I have a mouth, the world doesn’t.
It has to use mine if it wants
to sing into me. I am equal to the world,
more than equal.

Given his contemporary focus, Glazer does not quote Amichai, but another significant author interested in the post-theological dimension of Hebrew literature does: Avi Sagi, in his recent Prayer after the Death of God: A Phenomenological Study of Hebrew Literature (trans. Batya Stein, Academic Studies Press, 2016). In developing his literature-based theory of humans as praying beings, Sagi finds a perfect illustration in Amichai’s poem, “Gods Change, Prayers Are Here to Stay”—although the poet’s actual aporetic formulation of the idea rather precludes a univocal reading. Sagi does an even more convincing job analyzing “My First Days in New York” and the theme of humans as orphans of a dead God. That particular poem isn’t included in the new collection, but the orphanage is an obsessive motif in Amichai, now and then resurfacing as an indelible trait of the human condition in a world of endless wars and suffering:

And I won’t even mention the howl of orphans
that reaches up to the throne of God and beyond, making
a circle with no end and no God.

Sagi identifies a supreme expression of this idea in Jesus’s turn to God on the cross (“Eli, Eli lama sabachtani,” in itself a psaltic rehash), but does not follow its restagings in Amichai. For Amichai is indeed wildly unorthodox even in dealing with unorthodox subjects. For instance, he sheds a surprising light on the cliché above by simply placing a question mark where one would least expect it, thus opening up unprecedented existential implications:

You became a collector of pain in the tradition of this country.
My God, my God, why? Have you forsaken me?
My God, my God. Even then you had to call him twice.
The second time already a question, a first doubt: my God?

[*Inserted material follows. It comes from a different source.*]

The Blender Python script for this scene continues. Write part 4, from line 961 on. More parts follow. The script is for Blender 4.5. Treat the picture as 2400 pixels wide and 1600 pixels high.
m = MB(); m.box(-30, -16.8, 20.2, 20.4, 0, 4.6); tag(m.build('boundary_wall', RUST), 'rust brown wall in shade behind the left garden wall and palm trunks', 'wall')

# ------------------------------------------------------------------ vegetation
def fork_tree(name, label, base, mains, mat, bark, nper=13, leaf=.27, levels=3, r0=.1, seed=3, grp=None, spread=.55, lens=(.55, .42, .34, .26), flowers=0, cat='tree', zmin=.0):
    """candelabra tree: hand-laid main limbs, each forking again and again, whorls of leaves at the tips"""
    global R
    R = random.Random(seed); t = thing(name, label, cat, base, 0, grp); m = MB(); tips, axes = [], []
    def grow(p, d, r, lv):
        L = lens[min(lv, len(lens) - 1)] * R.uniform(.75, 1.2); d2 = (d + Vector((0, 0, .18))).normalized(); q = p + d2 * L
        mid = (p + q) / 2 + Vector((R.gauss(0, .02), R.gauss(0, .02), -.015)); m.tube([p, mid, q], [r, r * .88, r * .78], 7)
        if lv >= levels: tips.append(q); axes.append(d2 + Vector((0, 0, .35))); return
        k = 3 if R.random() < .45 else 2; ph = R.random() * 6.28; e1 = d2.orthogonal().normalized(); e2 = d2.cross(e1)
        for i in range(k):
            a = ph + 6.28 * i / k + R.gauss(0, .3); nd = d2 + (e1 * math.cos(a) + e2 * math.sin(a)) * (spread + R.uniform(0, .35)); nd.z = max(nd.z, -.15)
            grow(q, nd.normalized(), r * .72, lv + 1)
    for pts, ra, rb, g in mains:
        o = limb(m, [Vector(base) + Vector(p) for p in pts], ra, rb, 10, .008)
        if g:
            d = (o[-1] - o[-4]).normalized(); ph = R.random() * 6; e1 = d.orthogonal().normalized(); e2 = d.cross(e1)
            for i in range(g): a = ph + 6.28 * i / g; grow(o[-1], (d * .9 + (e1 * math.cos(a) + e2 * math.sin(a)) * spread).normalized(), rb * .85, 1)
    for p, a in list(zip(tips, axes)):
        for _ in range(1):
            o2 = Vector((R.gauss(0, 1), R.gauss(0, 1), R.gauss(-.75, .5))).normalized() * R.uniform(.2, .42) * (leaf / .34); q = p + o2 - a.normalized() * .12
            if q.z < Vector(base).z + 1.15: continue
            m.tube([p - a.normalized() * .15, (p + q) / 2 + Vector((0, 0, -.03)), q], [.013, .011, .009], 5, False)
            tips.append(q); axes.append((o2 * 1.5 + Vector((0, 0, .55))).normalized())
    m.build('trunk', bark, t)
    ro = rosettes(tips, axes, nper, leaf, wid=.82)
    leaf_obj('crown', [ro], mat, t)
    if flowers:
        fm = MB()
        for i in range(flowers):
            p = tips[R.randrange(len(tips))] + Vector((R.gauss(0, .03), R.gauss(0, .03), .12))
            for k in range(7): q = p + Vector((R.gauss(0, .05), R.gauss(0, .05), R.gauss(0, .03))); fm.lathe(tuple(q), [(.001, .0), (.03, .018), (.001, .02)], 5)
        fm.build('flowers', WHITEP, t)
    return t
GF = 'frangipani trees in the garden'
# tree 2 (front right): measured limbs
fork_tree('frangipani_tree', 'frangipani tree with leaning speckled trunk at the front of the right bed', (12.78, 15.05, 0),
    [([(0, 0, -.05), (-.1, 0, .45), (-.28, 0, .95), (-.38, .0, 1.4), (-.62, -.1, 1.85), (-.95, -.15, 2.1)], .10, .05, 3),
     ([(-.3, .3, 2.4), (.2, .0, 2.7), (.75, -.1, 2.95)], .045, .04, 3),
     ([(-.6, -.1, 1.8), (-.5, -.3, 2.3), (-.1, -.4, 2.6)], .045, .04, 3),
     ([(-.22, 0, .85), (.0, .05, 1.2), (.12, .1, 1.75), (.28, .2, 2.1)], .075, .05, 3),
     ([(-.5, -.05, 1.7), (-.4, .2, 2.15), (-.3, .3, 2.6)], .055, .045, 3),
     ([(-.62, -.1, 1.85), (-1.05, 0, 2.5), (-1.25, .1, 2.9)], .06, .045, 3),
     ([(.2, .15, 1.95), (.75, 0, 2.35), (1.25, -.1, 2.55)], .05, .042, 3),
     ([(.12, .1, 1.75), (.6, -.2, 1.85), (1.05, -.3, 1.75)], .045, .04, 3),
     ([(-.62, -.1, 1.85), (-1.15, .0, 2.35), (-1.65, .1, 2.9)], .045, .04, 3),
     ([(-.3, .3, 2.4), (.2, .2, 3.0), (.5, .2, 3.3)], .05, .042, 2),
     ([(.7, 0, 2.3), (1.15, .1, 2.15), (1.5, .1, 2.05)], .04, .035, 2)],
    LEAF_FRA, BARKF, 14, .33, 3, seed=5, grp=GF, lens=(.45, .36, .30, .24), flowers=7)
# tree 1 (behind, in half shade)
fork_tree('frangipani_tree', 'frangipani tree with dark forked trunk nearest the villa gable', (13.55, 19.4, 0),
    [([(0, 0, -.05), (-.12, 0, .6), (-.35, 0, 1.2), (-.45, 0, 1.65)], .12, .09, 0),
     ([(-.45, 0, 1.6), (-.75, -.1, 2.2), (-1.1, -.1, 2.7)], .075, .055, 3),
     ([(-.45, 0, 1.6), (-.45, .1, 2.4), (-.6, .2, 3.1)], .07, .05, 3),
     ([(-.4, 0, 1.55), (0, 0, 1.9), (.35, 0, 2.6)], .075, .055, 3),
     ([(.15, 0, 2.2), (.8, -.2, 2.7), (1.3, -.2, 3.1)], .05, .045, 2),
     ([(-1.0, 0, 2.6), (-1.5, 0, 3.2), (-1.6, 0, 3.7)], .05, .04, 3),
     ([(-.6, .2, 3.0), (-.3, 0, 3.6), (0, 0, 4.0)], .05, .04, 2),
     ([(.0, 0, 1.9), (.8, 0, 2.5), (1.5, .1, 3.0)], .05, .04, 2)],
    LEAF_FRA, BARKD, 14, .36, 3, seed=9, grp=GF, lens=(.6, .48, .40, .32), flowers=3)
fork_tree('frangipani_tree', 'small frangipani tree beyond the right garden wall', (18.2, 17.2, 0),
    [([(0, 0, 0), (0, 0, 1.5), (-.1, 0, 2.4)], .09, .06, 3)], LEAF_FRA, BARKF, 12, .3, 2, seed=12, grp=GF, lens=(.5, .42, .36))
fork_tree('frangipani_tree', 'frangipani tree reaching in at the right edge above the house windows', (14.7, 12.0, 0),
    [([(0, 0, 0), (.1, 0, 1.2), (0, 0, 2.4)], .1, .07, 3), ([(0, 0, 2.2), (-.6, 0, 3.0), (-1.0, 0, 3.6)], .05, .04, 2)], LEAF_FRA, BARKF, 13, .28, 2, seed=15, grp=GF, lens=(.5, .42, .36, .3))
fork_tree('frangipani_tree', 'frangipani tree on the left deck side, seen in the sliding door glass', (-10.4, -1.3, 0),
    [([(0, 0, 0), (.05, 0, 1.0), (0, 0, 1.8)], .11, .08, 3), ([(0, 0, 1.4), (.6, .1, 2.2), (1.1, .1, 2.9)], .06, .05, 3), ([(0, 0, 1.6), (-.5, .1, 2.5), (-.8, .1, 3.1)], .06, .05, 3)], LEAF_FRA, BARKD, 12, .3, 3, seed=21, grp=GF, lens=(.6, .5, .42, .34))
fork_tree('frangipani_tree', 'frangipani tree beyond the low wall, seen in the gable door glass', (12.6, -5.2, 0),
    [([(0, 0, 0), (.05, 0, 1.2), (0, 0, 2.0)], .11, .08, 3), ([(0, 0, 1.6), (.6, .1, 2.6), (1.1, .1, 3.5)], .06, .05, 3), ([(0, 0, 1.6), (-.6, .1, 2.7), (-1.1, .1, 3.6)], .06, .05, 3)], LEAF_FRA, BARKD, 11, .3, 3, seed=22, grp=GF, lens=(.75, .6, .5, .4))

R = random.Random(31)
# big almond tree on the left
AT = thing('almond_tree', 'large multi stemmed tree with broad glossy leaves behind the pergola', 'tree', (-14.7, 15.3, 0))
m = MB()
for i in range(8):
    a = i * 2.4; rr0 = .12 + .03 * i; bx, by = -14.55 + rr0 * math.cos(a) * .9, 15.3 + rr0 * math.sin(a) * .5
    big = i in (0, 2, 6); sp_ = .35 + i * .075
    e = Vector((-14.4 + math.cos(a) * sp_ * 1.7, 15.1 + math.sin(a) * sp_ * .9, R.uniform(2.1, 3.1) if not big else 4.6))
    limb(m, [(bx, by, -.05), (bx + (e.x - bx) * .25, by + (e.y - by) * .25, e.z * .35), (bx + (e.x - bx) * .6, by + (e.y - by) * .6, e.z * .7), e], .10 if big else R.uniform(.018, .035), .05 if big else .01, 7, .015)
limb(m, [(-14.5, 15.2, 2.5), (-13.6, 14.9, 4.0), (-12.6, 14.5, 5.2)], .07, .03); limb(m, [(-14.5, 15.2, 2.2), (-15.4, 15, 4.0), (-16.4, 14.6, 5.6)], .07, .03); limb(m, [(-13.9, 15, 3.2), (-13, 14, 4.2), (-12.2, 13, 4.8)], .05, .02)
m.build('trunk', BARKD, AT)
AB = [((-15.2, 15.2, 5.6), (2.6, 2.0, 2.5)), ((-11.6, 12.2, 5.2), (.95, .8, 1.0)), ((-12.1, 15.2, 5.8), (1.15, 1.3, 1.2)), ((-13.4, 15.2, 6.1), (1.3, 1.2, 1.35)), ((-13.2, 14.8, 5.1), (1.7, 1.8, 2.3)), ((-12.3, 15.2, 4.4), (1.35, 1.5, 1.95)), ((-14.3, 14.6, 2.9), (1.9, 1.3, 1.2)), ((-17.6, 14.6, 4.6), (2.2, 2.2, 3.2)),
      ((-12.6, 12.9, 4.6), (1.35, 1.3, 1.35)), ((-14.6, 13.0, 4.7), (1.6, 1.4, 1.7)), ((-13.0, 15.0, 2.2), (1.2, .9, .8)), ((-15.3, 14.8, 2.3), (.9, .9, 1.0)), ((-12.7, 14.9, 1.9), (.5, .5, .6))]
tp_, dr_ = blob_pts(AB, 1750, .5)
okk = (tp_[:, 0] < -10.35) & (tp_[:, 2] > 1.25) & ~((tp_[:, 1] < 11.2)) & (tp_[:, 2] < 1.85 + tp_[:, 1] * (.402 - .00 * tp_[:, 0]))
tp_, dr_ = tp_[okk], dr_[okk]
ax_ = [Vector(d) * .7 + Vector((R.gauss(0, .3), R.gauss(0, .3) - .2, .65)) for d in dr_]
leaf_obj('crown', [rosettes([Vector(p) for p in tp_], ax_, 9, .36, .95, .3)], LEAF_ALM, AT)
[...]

Or when he unexpectedly and profanely reverses the sense of the question by uprooting and translating it into an utterly carnal context:

In the sand we were a two-headed Cerberus
Baring our teeth. At noon
Your one leg was in the east, the other in the west,
And I in the middle leaning on my forelegs
[…]
My God, my God,
Why did You not forsake me!?

Are these mere jokes? Perhaps—but then they are critically consequential ones as they dramatically shift emphasis from the abstractly theological to the immediately and uniquely human.

A quick note on the translations, as well. Although there are, as already mentioned, no less than fourteen translators—the book thus reuniting basically all those who have significantly contributed over time to the English rendition of the poet’s oeuvre—the styles, voices, and tones are remarkably consistent throughout the book, and the editor has made in most of the cases wise decisions as to where to reproduce previously published versions and where to do them over himself. Poet and translator Seymour Mayne, who generously helped me find and read some of the poems in the original Hebrew, also explained to me, for instance, that in the opening stanza of a famous erotic poem—which in an earlier translation by Benjamin and Barbara Harshaw featured a crude Anglo-Saxon four-letter word—has been more amenably rendered by Alter as “I have learned/ to relate to your sex/ as to a face” not out of puritanical hypocrisy but in actual faithfulness to the poet’s own diction.

The Poetry of Yehuda Amichai is, in conclusion, a wonderful bulky selection in very good translation bringing to the fore the work of one of the greatest poets of the 20th century, in which every single page abounds in unforgettable lines of verse. A poet to cherish, treasure, and read aloud in the middle of the night.